▸ **What to work on**: Write out the material again word for word, dropping any images it holds.

▸ **Dataset extract**:
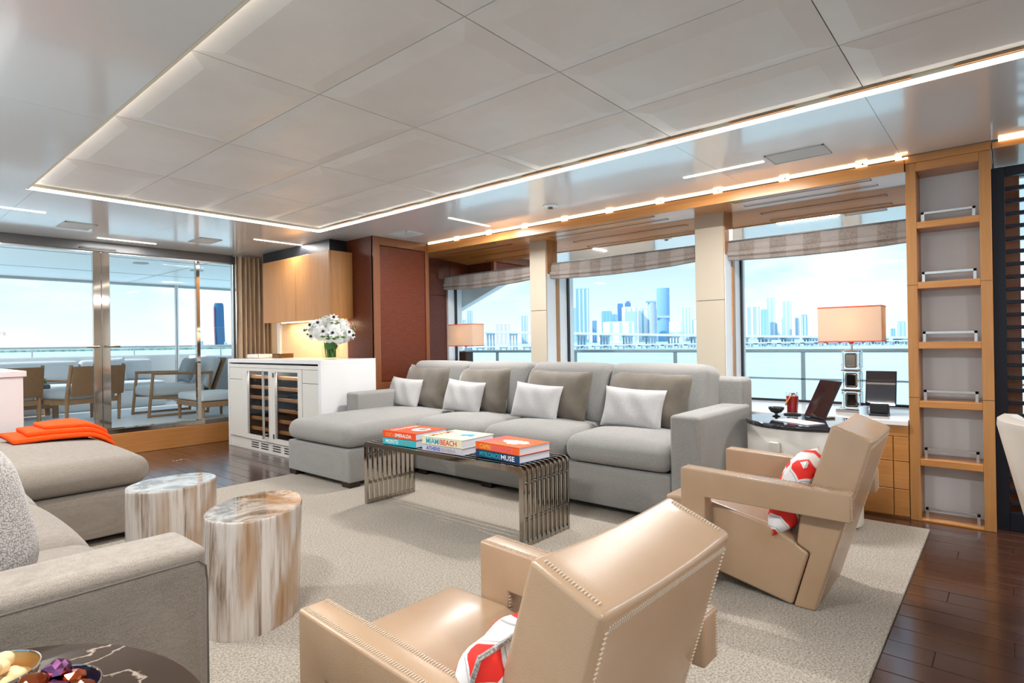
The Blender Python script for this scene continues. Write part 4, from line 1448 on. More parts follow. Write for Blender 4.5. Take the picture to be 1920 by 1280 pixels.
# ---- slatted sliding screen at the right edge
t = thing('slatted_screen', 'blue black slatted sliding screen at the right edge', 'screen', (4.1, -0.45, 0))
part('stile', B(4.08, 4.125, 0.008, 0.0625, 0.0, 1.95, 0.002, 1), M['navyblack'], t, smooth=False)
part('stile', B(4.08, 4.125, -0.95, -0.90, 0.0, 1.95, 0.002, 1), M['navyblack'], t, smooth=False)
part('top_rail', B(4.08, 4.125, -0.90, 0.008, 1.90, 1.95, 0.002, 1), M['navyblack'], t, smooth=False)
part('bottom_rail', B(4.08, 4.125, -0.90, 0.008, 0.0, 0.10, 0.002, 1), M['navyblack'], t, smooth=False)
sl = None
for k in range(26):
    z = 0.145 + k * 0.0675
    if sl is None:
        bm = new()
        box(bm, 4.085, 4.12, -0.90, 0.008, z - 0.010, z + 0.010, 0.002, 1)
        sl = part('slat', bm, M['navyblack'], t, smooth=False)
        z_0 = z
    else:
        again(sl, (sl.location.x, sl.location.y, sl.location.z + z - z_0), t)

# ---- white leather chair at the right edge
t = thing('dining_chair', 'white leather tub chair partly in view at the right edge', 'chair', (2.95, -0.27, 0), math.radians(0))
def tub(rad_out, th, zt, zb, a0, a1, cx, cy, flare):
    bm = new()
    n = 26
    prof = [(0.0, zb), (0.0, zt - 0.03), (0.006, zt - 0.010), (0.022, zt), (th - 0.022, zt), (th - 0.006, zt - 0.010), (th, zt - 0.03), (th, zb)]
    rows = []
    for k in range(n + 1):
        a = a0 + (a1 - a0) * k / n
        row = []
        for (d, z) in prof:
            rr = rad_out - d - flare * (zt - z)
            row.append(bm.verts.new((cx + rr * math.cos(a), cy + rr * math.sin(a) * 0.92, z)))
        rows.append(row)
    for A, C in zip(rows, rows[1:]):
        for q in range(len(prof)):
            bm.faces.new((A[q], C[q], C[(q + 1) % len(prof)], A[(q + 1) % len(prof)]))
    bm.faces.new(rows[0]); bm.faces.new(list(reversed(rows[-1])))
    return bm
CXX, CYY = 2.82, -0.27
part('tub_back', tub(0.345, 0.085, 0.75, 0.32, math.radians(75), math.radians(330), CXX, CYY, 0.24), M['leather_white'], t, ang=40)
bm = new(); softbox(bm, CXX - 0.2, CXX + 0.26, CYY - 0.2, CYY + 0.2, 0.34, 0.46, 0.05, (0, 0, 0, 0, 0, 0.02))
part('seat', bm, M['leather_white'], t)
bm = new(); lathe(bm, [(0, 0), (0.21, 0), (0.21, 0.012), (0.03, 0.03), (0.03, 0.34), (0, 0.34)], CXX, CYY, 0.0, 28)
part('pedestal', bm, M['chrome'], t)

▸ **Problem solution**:
The Blender Python script for this scene continues. Write part 4, from line 1448 on. More parts follow. Write for Blender 4.5. Take the picture to be 1920 by 1280 pixels.
# ---- slatted sliding screen at the right edge
t = thing('slatted_screen', 'blue black slatted sliding screen at the right edge', 'screen', (4.1, -0.45, 0))
part('stile', B(4.08, 4.125, 0.008, 0.0625, 0.0, 1.95, 0.002, 1), M['navyblack'], t, smooth=False)
part('stile', B(4.08, 4.125, -0.95, -0.90, 0.0, 1.95, 0.002, 1), M['navyblack'], t, smooth=False)
part('top_rail', B(4.08, 4.125, -0.90, 0.008, 1.90, 1.95, 0.002, 1), M['navyblack'], t, smooth=False)
part('bottom_rail', B(4.08, 4.125, -0.90, 0.008, 0.0, 0.10, 0.002, 1), M['navyblack'], t, smooth=False)
sl = None
for k in range(26):
    z = 0.145 + k * 0.0675
    if sl is None:
        bm = new()
        box(bm, 4.085, 4.12, -0.90, 0.008, z - 0.010, z + 0.010, 0.002, 1)
        sl = part('slat', bm, M['navyblack'], t, smooth=False)
        z_0 = z
    else:
        again(sl, (sl.location.x, sl.location.y, sl.location.z + z - z_0), t)

# ---- white leather chair at the right edge
t = thing('dining_chair', 'white leather tub chair partly in view at the right edge', 'chair', (2.95, -0.27, 0), math.radians(0))
def tub(rad_out, th, zt, zb, a0, a1, cx, cy, flare):
    bm = new()
    n = 26
    prof = [(0.0, zb), (0.0, zt - 0.03), (0.006, zt - 0.010), (0.022, zt), (th - 0.022, zt), (th - 0.006, zt - 0.010), (th, zt - 0.03), (th, zb)]
    rows = []
    for k in range(n + 1):
        a = a0 + (a1 - a0) * k / n
        row = []
        for (d, z) in prof:
            rr = rad_out - d - flare * (zt - z)
            row.append(bm.verts.new((cx + rr * math.cos(a), cy + rr * math.sin(a) * 0.92, z)))
        rows.append(row)
    for A, C in zip(rows, rows[1:]):
        for q in range(len(prof)):
            bm.faces.new((A[q], C[q], C[(q + 1) % len(prof)], A[(q + 1) % len(prof)]))
    bm.faces.new(rows[0]); bm.faces.new(list(reversed(rows[-1])))
    return bm
CXX, CYY = 2.82, -0.27
part('tub_back', tub(0.345, 0.085, 0.75, 0.32, math.radians(75), math.radians(330), CXX, CYY, 0.24), M['leather_white'], t, ang=40)
bm = new(); softbox(bm, CXX - 0.2, CXX + 0.26, CYY - 0.2, CYY + 0.2, 0.34, 0.46, 0.05, (0, 0, 0, 0, 0, 0.02))
part('seat', bm, M['leather_white'], t)
bm = new(); lathe(bm, [(0, 0), (0.21, 0), (0.21, 0.012), (0.03, 0.03), (0.03, 0.34), (0, 0.34)], CXX, CYY, 0.0, 28)
part('pedestal', bm, M['chrome'], t)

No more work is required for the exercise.